Tecnicalidades à parte, há um fator mais sério estimulando os votos brancos e nulos: a irritação popular com o Congresso e com os políticos em geral, ateada com os desmandos do governo Collor e atiçada, neste ano, pelo fracasso da revisão constitucional e pelas investigações da CPI do Orçamento e posteriores absolvições, como as duas ou três da semana passada, que se chocaram com fortes evidências de culpabilidade dos parlamentares acusados.
Caberia, por isso, uma campanha de esclarecimento, que a mídia bem poderia deflagrar, lembrando aos eleitores que, nas democracias, a melhor ferramenta para limpar o Congresso e o Executivo é o voto bem dado.
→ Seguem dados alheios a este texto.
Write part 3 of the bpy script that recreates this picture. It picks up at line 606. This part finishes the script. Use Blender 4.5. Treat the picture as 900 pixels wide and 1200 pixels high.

Deixar de votar porque escolheu mal na última vez, ou desculpar-se afirmando que todos os políticos são iguais, é a maneira mais segura de garantir que uma maioria de maus políticos continue sendo eleita por uma maioria de eleitores mais desatentos.
Em Brasília, há senadores e deputados bons e ruins, trabalhadores e folgados, sérios e malandros. Mas não há um só que não tenha sido eleito. Para que o Legislativo e o Executivo sejam melhores, é preciso que os eleitores votem melhor. Informem-se mais, selecionem com mais cuidado, não se deixem ludibriar por discursos fáceis. Como poderia um eleitor criticar parlamentares gazeteiros se também deixasse de votar? Ou como poderia indignar-se com um governante corrupto se também aceitasse trocar seu voto por dinheiro?